Thanks for reading. I hope this helps your future painting projects. If you have advice I will listen, but since this is already done criticism of the job isn't really helpful. Let me say again, DON'T SKIMP ON YOUR PREP WORK. This could be the single most important part of the entire process really. The prep work here includes things like frame prep, stencil prep, equipment prep (ie, not having a mask that fit properly), time and space prep, etc., etc. I really can't stress enough how much being prepared makes your project flow. I am in no way a professional or even decent painter, this is just for fun.


That looks damn good, unfortunately you have made me want to have a crack at the same thing. When I start I hope it comes out as well ad your frame did.


One of the most interesting posts I've read in a while. Thanks.

No, I won't be embarking on a spray job anytime soon.


I however am very normal. Trust me.
Really nice post, love the post were people do something different.

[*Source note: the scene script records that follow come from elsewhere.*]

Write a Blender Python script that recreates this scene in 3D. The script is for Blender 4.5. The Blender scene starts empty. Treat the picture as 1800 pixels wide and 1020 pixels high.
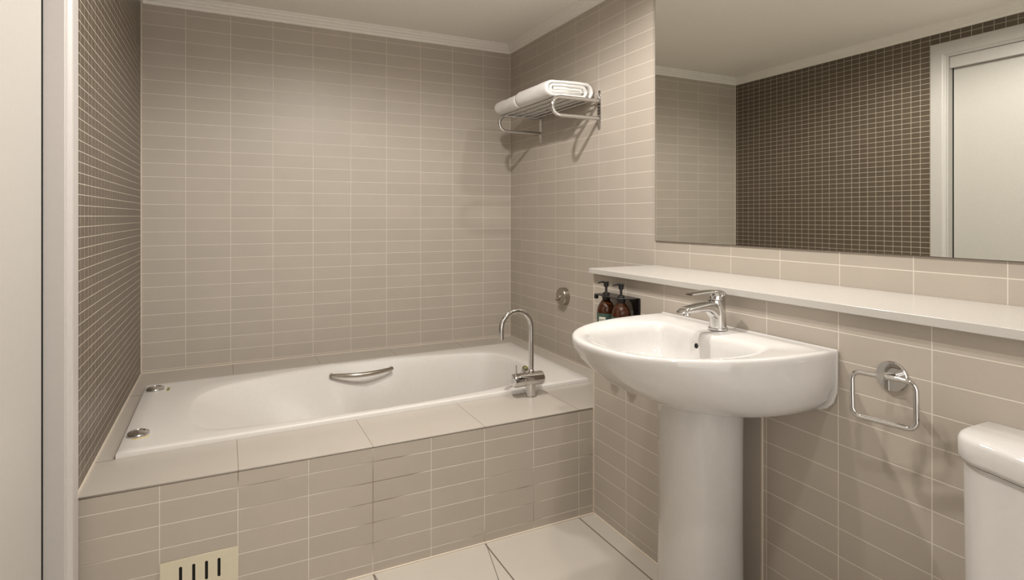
import bpy, bmesh, math, random
from mathutils import Vector, Matrix, noise
random.seed(7)
S = bpy.context.scene
WORLD = 2.0  # fill strength: world light enters by the added opening in wall_front
C = S.collection
F = 0.429            # floor height offset: all heights below are measured from the bath deck tile line
PI = math.pi

# ------------------------------------------------------------------ camera
cam = bpy.data.cameras.new('camera')
cam.sensor_width = 36.0
cam.lens = 36.0 * 1008.0 / 1800.0
cam.shift_x = (900 - 887.8) / 1800.0
cam.shift_y = -(510 - 380.0) / 1800.0
cam.clip_start = 0.02
camo = bpy.data.objects.new('camera', cam)
camo.location = (-1.612, -3.226, 0.742 + F)
camo.rotation_euler = (PI / 2, 0, -0.454419)
C.objects.link(camo)
S.camera = camo

# ------------------------------------------------------------------ world, view, light levels
w = bpy.data.worlds.new('world'); S.world = w; w.use_nodes = True
w.node_tree.nodes['Background'].inputs[0].default_value = (1.0, 0.945, 0.88, 1)
w.node_tree.nodes['Background'].inputs[1].default_value = WORLD
S.view_settings.view_transform = 'Standard'
S.view_settings.look = 'None'
S.view_settings.gamma = 1.0
S.view_settings.use_curve_mapping = False
S.view_settings.exposure = 0.13
LIGHT_COL = (1.0, 0.955, 0.905)
# x, y, watts of the recessed ceiling lamps (three spots each are real fittings built further down)
LAMPS = [(-0.20, -1.95, 31), (-0.30, -2.75, 4), (-1.15, -2.12, 25), (-1.15, -2.78, 22), (-1.00, -1.60, 76)]
CEIL = 1.81
SPOT = (172, .4)
for i, (lx, ly, pw) in enumerate(LAMPS):
    l = bpy.data.lights.new('lamp', 'SPOT')
    l.energy = pw; l.color = LIGHT_COL; l.shadow_soft_size = 0.032
    l.spot_size = math.radians(SPOT[0]); l.spot_blend = SPOT[1]
    o = bpy.data.objects.new('lamp', l)
    o.location = (lx, ly, CEIL - 0.012 + F)
    C.objects.link(o)

# ------------------------------------------------------------------ helpers
BASE = {}
def link(o): C.objects.link(o); return o
def tag(o, label, cat, group=None):
    o['label'] = label; o['category'] = cat
    if group: o['group'] = group
    return o
def thing(name, label, cat, loc, group=None):
    o = bpy.data.objects.new(name, None); o.empty_display_size = 0.05
    o.location = (loc[0], loc[1], loc[2] + F); link(o)
    BASE[o.name] = Vector(o.location)
    return tag(o, label, cat, group)
def obj(name, bm, mat, parent=None, smooth=False, bevel=0, seg=2, sub=0, label=None, angle=35):
    """link a bmesh (built in room coordinates, floor at -F) as one mesh object"""
    bmesh.ops.recalc_face_normals(bm, faces=bm.faces[:])
    me = bpy.data.meshes.new(name); 
    sh = Vector((0, 0, F))
    if parent is not None: sh = sh - BASE[parent.name]
    bmesh.ops.translate(bm, verts=bm.verts[:], vec=sh)
    bm.to_mesh(me); bm.free()
    if smooth:
        me.polygons.foreach_set('use_smooth', [True] * len(me.polygons))
    o = bpy.data.objects.new(name, me); link(o)
    me.materials.append(mat)
    if smooth and angle:
        try: me.set_sharp_from_angle(angle=math.radians(angle))
        except Exception: pass
    if bevel:
        b = o.modifiers.new('bevel', 'BEVEL'); b.width = bevel; b.segments = seg; b.limit_method = 'ANGLE'
        b.angle_limit = math.radians(40); b.harden_normals = False
        me.polygons.foreach_set('use_smooth', [True] * len(me.polygons))
        try: me.set_sharp_from_angle(angle=math.radians(50))
        except Exception: pass
        wn = o.modifiers.new('wn', 'WEIGHTED_NORMAL'); wn.keep_sharp = True
    if sub:
        m = o.modifiers.new('sub', 'SUBSURF'); m.levels = sub; m.render_levels = sub
    if parent is not None:
        o.parent = parent; BASE[o.name] = BASE[parent.name]
    if label: o['label'] = label
    return o
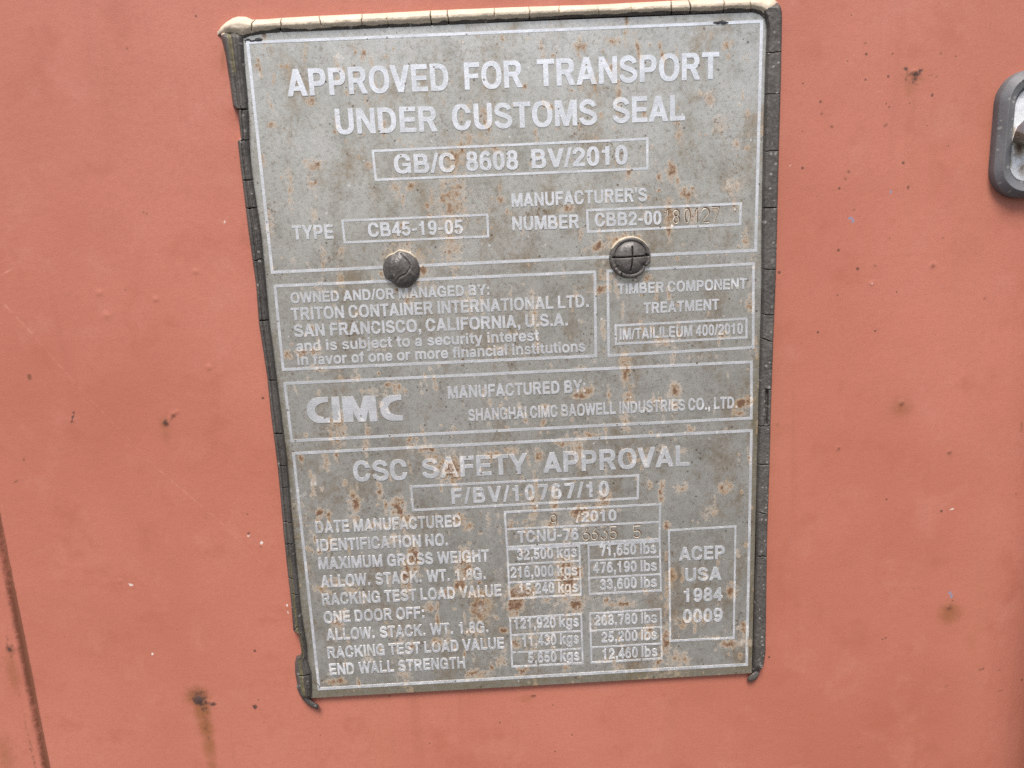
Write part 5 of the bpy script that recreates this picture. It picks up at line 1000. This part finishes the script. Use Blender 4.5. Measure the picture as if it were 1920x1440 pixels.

The different wheels and grips color has set my OCD off, but it looks great.


Likes Dirt
Thanks guys. It was a super fun project.
As for the wheels, they were colour coated to accents on the first frame. I just didn't achieve the matching colours in my paint mixing. The grips were matched to the wheels based on foot position. So the left grip is blue, right is purple. I think the Mister was going to do the pedals too, but never got around to it. :)


Captain Critter!
Well done mate, love seeing the progress! City skyline looks great.

You should give industrial media blasting a go, it's cheap and effective against powdercoat, rust, stickers etc. There's a place in brookvale who did one of my frames for 50 bucks. Took no time at all too.


Likes Dirt
We wanted a blaster for cleaning a bunch of other things at home as well. It's actually pretty fun to use as well.